Él (Lui, 1953) si centra fin dal titolo su questa maschera narrativa. Il protagonista del film è Francisco, un uomo devoto e gelosissimo che, dopo aver preso in sposa la bella Gloria, sfoga su di lei la propria nevrosi paranoica, facendone l’oggetto delle sue velleità possessive e del suo distorto senso religioso. Pur giocando con abilità sulla prospettiva del racconto, e sfruttando il punto di vista di Gloria per sostenere la narrazione a incastri e flashback, il capolavoro di Buñuel appare come una visione prevalentemente e morbosamente maschile, attento com’è a cogliere le derive comportamentali dell’orco-Francisco. Nel bersaglio della pellicola, che si fa più diabolica e maliziosa col procedere della storia, c’è tutta la virilità inconcludente che il regista spagnolo amava prendere in giro.

Il merito principale del film, considerato giustamente uno dei vertici della produzione di Buñuel, è la capacità di sintesi con cui l’autore è riuscito a instillare la sua caustica poetica nelle forme appassionate del melodramma. Alla luce dell’intera opera buñueliana, Él appare oggi come uno dei lavori più compatti del celebre cineasta, nonché uno di quelli più diretti nel restituirne la visione beffarda e anticlericale.

Imbastito come uno sfarzoso dramma matrimoniale (e le similitudini con l’Hitchcock di Rebecca non sono poche), Él è un melò ripiegato su se stesso, che tradisce la propria vena sentimentale in favore di una satira allucinata e sfaccettata, aguzza nella sua dimensione patologica e brillante in quella sociologica. Un mescolamento reso possibile grazie alla partecipazione di Luis Alcoriza, con cui Buñuel scrisse la sceneggiatura a partire da un romanzo di Mercedes Pinto.

Il regista lavorò spesso con Alcoriza nel corso della sua permanenza in Messico, firmando insieme a lui alcuni delle opere più significative di quel periodo (due fra tutte: I figli della violenza e L’angelo sterminatore).
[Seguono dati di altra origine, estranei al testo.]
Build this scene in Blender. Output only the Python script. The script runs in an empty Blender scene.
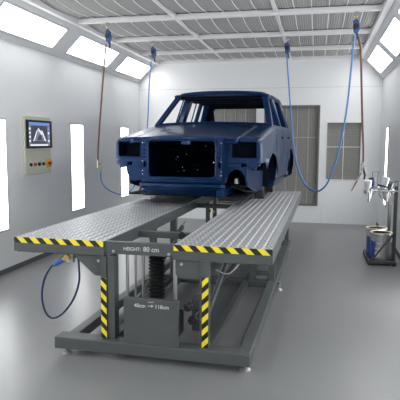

Nelle loro collaborazioni migliori, la coppia di autori riuscì a fondere gusto drammatico e ambizioni ideologiche, sublimando il contrasto tra amore e morte tipico del melodramma nell’ottica di una sardonica vitalità politica, che non risparmia colpi nella disamina delle istituzioni borghesi – di cui la sterile mascolinità rappresenta il controcampo sentimentale.

Parte del terribile divertimento che scaturisce dalla visione di Él, comunque fra i film più cupi e drammatici del regista, viene proprio dall’accanimento con cui Buñuel prende di mira il suo antieroe, dall’insistenza nel mostrarne la comica mostruosità, dalla capacità di rappresentarne i deliri in forma visuale, passando rapidamente dalla serietà all’ironia, dal sacro al profano. I piedi di Gloria, la campana minacciosa (come in Tristana?), lo zig-zag nevrotico del “santo Francisco”, sono immagini-simbolo delle manie che l’autore ha sbeffeggiato lungo tutta la sua carriera. In questo senso, Él è un distillato corrosivo della poetica del regista spagnolo: un vero e proprio compendio buñueliano.